Equally important, the court also clarified that “reliable and significant” statistics may be used to establish prima facie discriminatory impact. In support of their claim, the applicants had provided statistical evidence showing that a disproportionately high number of Roma children were attending these special schools. Indeed in Ostrava, the region from which the applicants came, more than half the children in special schools were from the Roma community.

“This judgment has important implications not just for Roma children who have experienced discrimination in education and in other areas protected by the European Convention,” said David Geer, executive director of INTERIGHTS, “it also establishes an important precedent and provides valuable guidance for those wanting to challenge inequality across different grounds of discrimination.”
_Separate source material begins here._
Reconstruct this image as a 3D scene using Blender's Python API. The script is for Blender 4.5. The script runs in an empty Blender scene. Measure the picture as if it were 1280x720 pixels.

Noting that as a result of their “turbulent history and constant uprooting” the Roma are a specific type of disadvantaged and vulnerable minority in need of special protection under the convention, the court concluded that, due to segregation, the applicants “received an education which compounded their difficulties and compromised their subsequent personal development instead of tackling their real problems or helping them to integrate into ... ordinary schools and develop the skills that would facilitate life among the majority of the population.”

Background

The case was brought by 18 Czech nationals of Roma origin living in the Ostrava region of the Czech Republic. Between 1996 and 1999 all of the applicants were assigned to special schools for children with learning difficulties where they received education from a more basic curriculum.

In 2000 the applicants complained to the European Court of Human Rights arguing that their treatment amounted to a discriminatory denial of their right to education in breach of Article 14 taken together with Article 2 of Protocol 1 of the European Convention on Human Rights. In their submissions before the court they drew on extensive research indicating that Roma children were systematically assigned to segregated schools based on their racial or ethnic identity rather than their intellectual capacities.

A first decision was handed down in the case by a chamber of the court in February 2006. In this judgment the court found that although the applicants had raised serious arguments, the convention had not been violated. The case was then referred to the Grand Chamber which subsequently agreed to hear the case afresh.

INTERIGHTS, the International Centre for the Legal Protection of Human Rights, together with Human Rights Watch intervened at both stages in the case with third-party submissions focusing on the concept of indirect discrimination and the relevance of statistics and overall context in establishing such discrimination before the court. The intervention was extensively reflected in the court’s analysis of these issues.

The applicants were represented by the European Roma Rights Centre and the Open Society Justice Initiative.